Dataset section:
□ □ □ □

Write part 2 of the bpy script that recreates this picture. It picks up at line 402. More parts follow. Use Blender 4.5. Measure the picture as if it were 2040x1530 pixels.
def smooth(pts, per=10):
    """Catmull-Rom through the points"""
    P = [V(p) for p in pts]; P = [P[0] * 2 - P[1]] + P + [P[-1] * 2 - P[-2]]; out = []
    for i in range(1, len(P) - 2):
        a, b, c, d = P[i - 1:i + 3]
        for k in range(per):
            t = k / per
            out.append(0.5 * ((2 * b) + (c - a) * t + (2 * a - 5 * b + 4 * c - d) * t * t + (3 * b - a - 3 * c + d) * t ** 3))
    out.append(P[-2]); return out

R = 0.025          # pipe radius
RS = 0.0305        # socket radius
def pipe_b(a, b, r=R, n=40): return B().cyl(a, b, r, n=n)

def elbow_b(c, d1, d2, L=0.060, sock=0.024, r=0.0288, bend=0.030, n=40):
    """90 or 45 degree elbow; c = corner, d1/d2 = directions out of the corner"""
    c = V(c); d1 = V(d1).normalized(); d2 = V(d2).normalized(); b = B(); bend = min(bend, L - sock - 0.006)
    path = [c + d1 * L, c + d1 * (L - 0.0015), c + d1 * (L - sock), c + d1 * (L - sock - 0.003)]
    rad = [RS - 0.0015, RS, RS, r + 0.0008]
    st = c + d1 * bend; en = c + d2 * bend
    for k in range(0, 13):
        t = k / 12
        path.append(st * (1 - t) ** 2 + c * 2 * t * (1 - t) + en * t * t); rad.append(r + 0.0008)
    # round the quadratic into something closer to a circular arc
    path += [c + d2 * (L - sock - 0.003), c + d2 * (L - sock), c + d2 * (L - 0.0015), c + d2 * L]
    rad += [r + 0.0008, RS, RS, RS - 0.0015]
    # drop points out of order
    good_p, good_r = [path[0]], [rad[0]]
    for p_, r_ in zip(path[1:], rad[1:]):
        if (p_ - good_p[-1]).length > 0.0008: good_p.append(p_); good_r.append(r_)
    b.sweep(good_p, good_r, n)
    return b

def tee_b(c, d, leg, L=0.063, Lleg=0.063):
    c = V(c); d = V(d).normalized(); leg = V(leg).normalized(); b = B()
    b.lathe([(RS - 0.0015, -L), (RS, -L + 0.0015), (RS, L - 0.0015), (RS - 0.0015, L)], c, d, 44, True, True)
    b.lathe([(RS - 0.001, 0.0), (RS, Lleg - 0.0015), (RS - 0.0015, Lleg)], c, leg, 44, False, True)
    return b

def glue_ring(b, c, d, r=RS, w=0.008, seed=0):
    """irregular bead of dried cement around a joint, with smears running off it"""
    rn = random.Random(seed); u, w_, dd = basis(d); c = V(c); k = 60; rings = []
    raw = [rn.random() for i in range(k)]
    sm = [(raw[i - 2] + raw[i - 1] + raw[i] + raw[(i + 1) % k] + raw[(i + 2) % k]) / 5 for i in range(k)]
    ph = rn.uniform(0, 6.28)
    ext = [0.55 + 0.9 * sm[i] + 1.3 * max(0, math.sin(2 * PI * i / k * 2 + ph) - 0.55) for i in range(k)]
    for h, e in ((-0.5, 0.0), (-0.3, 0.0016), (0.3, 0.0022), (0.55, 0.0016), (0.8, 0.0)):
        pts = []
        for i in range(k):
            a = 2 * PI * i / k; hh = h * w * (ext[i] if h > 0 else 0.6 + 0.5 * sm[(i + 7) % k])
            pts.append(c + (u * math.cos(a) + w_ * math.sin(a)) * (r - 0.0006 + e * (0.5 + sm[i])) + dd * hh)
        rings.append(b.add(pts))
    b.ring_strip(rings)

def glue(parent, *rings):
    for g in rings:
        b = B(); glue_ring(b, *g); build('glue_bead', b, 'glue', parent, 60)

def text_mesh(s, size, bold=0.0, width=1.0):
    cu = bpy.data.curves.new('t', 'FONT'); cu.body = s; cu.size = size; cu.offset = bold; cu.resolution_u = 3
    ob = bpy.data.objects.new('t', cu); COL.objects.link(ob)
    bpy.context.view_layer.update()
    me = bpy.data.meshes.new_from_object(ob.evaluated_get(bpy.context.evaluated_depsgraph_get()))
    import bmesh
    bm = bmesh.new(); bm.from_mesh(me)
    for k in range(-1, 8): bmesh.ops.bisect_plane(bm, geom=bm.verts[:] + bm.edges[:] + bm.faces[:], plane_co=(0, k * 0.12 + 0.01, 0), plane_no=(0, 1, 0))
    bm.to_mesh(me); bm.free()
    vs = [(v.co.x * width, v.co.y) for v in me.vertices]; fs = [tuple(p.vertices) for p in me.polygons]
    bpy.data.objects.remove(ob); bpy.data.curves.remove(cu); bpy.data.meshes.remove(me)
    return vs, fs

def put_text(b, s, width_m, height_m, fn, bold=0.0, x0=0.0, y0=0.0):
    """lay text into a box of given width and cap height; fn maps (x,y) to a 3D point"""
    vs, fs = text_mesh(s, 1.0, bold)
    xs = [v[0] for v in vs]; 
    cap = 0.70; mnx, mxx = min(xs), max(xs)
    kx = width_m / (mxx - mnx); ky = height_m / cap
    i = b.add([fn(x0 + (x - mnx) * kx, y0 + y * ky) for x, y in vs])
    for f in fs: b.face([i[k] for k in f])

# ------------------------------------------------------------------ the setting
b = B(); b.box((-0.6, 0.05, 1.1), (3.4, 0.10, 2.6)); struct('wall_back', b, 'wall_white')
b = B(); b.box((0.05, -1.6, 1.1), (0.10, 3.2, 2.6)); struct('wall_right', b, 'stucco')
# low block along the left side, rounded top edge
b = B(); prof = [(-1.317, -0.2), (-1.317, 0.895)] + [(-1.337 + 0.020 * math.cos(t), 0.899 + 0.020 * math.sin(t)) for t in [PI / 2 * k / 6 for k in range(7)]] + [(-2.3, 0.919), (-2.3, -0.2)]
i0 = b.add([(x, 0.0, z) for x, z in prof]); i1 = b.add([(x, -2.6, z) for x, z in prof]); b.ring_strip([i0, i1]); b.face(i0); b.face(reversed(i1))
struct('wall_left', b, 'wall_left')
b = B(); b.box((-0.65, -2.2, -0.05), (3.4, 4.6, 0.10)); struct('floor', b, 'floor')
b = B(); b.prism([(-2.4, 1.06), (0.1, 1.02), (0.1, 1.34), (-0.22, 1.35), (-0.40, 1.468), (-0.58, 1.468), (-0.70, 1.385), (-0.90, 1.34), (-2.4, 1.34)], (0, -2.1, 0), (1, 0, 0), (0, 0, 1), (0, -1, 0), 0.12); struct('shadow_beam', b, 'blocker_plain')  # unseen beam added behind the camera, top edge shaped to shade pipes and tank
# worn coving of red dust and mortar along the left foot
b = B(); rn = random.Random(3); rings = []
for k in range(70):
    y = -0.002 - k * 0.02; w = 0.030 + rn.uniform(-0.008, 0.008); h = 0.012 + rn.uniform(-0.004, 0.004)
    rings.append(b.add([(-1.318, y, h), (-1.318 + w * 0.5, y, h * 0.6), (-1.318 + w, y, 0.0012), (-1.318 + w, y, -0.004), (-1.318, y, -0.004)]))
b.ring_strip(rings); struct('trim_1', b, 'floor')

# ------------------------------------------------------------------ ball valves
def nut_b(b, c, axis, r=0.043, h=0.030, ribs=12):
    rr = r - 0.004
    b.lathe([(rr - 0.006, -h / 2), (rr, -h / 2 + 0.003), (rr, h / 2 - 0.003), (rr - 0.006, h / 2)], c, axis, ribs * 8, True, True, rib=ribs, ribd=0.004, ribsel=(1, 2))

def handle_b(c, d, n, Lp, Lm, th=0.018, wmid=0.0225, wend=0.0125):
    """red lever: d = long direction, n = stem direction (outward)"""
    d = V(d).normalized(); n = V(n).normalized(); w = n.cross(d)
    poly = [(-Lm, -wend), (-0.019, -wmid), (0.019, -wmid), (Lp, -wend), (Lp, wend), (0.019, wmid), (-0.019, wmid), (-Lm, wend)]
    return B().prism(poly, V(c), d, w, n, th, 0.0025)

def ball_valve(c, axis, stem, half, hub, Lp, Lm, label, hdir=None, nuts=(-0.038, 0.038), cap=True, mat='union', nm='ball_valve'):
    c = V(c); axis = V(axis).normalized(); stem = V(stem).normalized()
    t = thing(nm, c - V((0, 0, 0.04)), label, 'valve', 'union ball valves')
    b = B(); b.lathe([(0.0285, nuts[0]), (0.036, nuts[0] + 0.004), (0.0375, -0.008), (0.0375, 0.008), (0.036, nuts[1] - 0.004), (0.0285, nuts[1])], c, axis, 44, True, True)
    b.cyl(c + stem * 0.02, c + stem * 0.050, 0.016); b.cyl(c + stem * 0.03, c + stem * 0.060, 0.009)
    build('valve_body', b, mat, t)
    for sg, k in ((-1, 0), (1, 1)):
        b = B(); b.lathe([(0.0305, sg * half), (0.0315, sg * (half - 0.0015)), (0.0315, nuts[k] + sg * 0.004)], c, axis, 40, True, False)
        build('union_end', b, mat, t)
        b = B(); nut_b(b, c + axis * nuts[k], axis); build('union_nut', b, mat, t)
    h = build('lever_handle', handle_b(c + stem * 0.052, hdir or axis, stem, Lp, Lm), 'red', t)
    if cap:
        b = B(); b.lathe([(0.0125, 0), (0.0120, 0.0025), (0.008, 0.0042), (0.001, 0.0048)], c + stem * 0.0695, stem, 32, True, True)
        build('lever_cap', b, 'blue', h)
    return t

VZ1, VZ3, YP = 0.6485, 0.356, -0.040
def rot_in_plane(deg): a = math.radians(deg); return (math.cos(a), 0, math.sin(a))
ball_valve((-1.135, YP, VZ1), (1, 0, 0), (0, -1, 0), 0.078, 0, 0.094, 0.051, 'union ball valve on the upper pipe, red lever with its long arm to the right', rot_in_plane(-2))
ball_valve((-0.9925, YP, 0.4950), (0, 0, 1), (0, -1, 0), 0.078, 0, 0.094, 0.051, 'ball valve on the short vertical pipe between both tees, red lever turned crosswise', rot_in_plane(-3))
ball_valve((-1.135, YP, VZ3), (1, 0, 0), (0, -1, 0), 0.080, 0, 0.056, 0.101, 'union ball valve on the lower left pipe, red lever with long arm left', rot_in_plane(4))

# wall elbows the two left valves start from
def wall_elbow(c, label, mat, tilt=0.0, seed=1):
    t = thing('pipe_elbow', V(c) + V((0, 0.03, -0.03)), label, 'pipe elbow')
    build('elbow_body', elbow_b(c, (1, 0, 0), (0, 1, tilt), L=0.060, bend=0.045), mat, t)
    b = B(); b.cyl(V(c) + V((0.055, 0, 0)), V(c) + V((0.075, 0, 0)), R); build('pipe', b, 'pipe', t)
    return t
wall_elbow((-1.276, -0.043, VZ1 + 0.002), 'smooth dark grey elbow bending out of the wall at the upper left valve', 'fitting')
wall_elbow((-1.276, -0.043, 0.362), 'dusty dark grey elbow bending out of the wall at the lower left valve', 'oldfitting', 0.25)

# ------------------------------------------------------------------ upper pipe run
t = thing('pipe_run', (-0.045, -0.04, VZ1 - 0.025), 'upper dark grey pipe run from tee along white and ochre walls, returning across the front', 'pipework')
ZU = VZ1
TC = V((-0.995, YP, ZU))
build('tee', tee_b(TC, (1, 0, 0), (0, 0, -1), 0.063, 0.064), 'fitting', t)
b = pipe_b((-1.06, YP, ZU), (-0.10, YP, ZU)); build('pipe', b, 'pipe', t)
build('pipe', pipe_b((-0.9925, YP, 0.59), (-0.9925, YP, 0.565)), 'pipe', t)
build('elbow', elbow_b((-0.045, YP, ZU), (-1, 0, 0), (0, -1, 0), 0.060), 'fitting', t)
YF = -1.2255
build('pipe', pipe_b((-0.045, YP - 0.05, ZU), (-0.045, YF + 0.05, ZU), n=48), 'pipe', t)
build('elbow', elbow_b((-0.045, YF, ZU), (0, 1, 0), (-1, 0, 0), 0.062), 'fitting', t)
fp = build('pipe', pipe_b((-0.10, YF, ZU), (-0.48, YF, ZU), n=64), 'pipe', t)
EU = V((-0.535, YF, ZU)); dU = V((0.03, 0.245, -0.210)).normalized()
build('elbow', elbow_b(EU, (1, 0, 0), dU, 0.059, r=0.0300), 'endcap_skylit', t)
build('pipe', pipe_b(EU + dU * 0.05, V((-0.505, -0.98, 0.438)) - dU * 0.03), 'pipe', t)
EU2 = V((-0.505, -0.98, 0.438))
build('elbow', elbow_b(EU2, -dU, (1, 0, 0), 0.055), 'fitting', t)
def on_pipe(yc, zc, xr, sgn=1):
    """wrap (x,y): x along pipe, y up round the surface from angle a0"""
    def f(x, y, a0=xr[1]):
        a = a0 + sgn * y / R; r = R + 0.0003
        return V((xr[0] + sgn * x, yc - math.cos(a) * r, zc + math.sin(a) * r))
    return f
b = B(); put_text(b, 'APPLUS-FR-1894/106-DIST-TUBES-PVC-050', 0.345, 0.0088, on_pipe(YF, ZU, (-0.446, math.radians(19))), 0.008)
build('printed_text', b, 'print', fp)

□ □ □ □

What the task requires:
Write out, exactly and with nothing else, the lines of the listing above from its first line through the line with "out.append(P[-2]); return out".

Solution to this problem:
Write part 2 of the bpy script that recreates this picture. It picks up at line 402. More parts follow. Use Blender 4.5. Measure the picture as if it were 2040x1530 pixels.
def smooth(pts, per=10):
    """Catmull-Rom through the points"""
    P = [V(p) for p in pts]; P = [P[0] * 2 - P[1]] + P + [P[-1] * 2 - P[-2]]; out = []
    for i in range(1, len(P) - 2):
        a, b, c, d = P[i - 1:i + 3]
        for k in range(per):
            t = k / per
            out.append(0.5 * ((2 * b) + (c - a) * t + (2 * a - 5 * b + 4 * c - d) * t * t + (3 * b - a - 3 * c + d) * t ** 3))
    out.append(P[-2]); return out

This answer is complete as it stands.